%%

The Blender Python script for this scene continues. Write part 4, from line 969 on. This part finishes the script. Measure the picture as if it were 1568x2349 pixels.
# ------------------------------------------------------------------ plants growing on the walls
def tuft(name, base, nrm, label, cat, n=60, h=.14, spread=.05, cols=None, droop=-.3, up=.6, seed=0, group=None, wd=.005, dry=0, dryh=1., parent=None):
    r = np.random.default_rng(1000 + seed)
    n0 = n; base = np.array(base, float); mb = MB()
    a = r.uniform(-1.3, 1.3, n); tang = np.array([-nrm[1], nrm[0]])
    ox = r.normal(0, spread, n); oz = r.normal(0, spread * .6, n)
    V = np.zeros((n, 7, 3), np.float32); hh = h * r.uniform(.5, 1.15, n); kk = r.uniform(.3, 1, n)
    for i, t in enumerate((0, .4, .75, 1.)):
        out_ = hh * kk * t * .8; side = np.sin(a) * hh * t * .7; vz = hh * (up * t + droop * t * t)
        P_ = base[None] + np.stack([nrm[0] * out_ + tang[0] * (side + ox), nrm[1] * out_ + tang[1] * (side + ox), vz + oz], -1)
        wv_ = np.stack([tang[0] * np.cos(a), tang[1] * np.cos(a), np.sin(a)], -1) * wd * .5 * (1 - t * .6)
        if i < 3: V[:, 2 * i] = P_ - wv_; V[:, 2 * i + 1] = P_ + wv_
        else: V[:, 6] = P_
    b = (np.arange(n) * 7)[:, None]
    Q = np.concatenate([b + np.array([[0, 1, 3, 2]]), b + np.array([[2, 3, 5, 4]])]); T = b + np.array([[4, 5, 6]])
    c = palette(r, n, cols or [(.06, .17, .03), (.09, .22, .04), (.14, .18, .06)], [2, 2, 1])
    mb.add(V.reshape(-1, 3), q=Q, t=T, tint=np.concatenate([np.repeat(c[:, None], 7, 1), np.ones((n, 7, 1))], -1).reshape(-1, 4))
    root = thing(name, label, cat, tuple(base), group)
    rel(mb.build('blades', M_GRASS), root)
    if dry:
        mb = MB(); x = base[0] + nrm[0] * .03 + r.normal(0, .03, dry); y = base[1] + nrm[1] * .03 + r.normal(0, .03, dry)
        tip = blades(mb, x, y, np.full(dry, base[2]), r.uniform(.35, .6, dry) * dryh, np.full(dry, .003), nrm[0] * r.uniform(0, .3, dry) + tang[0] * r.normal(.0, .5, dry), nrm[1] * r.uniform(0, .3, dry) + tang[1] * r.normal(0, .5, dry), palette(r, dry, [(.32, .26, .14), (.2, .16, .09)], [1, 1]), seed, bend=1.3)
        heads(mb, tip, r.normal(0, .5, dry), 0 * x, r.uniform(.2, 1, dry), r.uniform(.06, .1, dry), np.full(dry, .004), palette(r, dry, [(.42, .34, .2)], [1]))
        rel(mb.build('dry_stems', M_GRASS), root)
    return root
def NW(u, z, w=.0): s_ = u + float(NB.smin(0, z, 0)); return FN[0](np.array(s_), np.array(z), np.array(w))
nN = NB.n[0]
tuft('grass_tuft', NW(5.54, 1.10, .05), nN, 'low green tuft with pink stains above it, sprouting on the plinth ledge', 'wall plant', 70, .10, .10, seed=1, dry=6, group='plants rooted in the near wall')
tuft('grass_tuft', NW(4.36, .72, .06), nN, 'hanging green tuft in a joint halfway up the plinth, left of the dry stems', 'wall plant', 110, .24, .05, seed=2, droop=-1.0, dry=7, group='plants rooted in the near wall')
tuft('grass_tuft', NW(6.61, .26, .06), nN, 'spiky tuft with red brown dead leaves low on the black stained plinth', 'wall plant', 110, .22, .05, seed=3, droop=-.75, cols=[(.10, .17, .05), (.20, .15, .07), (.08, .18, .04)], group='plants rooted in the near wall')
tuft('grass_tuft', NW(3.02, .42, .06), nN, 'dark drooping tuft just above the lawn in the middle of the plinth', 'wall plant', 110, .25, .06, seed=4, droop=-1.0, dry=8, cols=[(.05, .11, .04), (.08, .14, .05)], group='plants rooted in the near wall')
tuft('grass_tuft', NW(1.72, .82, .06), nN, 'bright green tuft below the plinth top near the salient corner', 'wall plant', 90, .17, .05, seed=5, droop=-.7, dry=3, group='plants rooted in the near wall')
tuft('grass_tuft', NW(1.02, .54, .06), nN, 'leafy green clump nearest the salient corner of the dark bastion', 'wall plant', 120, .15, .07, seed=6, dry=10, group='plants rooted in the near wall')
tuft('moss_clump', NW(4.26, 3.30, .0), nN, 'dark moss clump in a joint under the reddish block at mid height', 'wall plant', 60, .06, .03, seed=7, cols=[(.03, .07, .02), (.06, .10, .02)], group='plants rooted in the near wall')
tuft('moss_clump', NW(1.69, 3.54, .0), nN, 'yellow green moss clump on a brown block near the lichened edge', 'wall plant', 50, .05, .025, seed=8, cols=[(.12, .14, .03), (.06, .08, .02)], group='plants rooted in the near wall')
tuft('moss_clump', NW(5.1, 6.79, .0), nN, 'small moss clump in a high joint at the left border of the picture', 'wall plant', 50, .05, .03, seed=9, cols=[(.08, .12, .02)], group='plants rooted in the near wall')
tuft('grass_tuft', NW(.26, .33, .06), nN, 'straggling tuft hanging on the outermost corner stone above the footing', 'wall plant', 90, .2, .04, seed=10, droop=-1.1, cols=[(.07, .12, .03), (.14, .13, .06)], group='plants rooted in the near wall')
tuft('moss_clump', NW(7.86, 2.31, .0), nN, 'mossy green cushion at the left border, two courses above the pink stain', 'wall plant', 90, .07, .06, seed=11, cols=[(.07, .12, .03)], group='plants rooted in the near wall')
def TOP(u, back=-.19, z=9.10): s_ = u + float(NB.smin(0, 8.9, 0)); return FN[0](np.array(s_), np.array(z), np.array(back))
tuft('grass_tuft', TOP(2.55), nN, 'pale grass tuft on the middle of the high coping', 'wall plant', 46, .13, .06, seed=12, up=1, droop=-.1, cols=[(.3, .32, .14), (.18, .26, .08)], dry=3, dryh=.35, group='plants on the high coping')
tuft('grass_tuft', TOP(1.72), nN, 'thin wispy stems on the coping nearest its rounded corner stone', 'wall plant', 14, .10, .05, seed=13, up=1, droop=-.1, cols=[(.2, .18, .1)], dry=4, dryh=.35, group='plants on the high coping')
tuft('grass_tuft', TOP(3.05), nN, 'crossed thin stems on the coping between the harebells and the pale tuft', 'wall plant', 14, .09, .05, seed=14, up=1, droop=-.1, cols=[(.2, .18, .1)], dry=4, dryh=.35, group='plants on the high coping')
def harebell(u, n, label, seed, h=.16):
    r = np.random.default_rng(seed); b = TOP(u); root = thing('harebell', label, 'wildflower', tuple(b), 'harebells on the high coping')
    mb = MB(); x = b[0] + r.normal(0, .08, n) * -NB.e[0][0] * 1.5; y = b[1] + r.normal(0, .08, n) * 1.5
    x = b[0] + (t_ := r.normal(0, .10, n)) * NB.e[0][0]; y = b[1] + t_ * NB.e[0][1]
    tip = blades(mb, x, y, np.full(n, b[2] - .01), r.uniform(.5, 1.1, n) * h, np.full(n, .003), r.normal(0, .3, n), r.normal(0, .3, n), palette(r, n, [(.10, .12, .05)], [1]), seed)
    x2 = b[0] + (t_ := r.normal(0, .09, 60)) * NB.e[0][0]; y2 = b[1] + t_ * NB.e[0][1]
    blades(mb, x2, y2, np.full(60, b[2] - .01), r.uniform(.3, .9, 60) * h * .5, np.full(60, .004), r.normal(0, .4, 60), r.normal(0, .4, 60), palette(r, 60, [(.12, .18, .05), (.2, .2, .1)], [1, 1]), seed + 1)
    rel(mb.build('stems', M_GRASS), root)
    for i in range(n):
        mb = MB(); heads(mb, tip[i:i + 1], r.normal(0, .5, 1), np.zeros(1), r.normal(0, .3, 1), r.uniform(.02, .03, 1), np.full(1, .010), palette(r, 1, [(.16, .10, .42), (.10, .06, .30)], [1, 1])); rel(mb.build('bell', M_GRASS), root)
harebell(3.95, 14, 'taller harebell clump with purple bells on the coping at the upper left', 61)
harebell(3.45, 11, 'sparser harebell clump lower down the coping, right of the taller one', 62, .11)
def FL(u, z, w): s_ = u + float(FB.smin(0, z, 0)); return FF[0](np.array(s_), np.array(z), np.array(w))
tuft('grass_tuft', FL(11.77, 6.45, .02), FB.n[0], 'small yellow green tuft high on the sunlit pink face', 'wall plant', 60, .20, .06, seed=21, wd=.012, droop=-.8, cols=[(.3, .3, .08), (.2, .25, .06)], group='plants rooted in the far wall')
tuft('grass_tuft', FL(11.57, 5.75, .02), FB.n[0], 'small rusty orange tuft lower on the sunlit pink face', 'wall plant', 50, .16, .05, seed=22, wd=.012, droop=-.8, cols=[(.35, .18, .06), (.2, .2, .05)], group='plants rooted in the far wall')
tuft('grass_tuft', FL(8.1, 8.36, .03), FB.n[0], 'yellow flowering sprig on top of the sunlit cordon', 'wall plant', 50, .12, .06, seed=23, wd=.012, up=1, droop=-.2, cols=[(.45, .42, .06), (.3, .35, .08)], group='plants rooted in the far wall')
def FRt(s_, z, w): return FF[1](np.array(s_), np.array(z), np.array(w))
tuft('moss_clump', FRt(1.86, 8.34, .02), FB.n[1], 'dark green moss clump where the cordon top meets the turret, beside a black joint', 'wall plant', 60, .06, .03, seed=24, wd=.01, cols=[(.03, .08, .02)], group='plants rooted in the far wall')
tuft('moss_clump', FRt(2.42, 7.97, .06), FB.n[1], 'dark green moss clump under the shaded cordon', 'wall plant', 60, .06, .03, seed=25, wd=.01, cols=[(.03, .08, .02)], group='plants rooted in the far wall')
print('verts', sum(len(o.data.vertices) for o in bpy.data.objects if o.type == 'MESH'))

%%

Identify each line holding the string "picture", and copy it out.

The Blender Python script for this scene continues. Write part 4, from line 969 on. This part finishes the script. Measure the picture as if it were 1568x2349 pixels.
tuft('moss_clump', NW(5.1, 6.79, .0), nN, 'small moss clump in a high joint at the left border of the picture', 'wall plant', 50, .05, .03, seed=9, cols=[(.08, .12, .02)], group='plants rooted in the near wall')